James and Margaret Hulme died within weeks of each other in 1892. James died on 24 May and Margaret on 13 July. The pub business had been good to him and he left an estate worth £871 – around £105,000 in today's money.

The Bradford Arms was taken over by the family of James and Margaret's daughter Hannah. She had moved to Radcliffe with her mother in the 1860s and in 1881 she married a neighbour, Philip Eastwood. The couple moved in to the Bradford Arms on their marriage and they took over the running of the pub after Hannah's parents died.

The Eastwoods were to remain at the Bradford for the rest of its time as a pub with Philip taking over as landlord.

Hannah died at the Bradford Arms in November 1918. Philip Eastwood died in December 1935 at the age of 83. By then the Bradford was owned by Walker Cain's having previously been sold by the Eastwoods to a Bolton brewer Joseph Sharman's. Sharman's was taken over by the Leigh firm of George Shaw in 1926 and they were in turn taken over by Walker Cain Ltd of Liverpool and Warrington in 1930.

The Bradford closed in 1936 although it is likely to have shut on Philip Eastwood's death with the licence formally rescinded weeks later. On closure, the pub was converted to a private residence but it was to remain standing for over 20 years after it ceased to be a pub. It was demolished in the early-1960s and a service station and bus lay-by was built on the site.

An intriguing set of photographs from the Bolton Museum collection shows the building in 1957 just a few years before the building and the rest of the row were demolished. The pub signs have been removed but it's unmistakably the former Bradford Arms.

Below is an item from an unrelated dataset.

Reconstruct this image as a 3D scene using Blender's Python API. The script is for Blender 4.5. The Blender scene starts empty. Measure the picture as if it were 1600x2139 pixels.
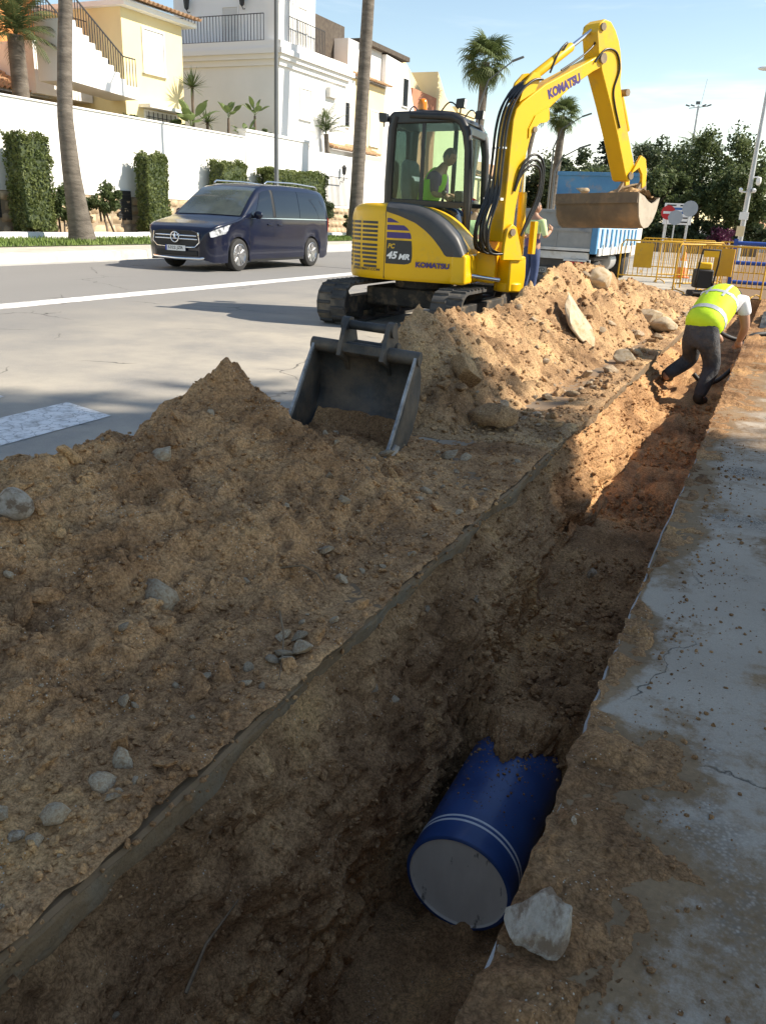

Two of the photos are reproduced here with permission of Bolton Library and Museum Services (copyright Bolton Council).





Bradford Arms Bridgeman Place Bolton in 1957

Bradford Arms Bridgeman Place Bolton 1957
Note Carlton Street - which still exists - where the car is standing



Philip Eastwood (seated left) pictured in 1910 along with the rest of his family. Mr Eastwood ran the Bradford Arms from 1892 until his death in 1936. The pub was opened by the father of his wife Hannah (seated right).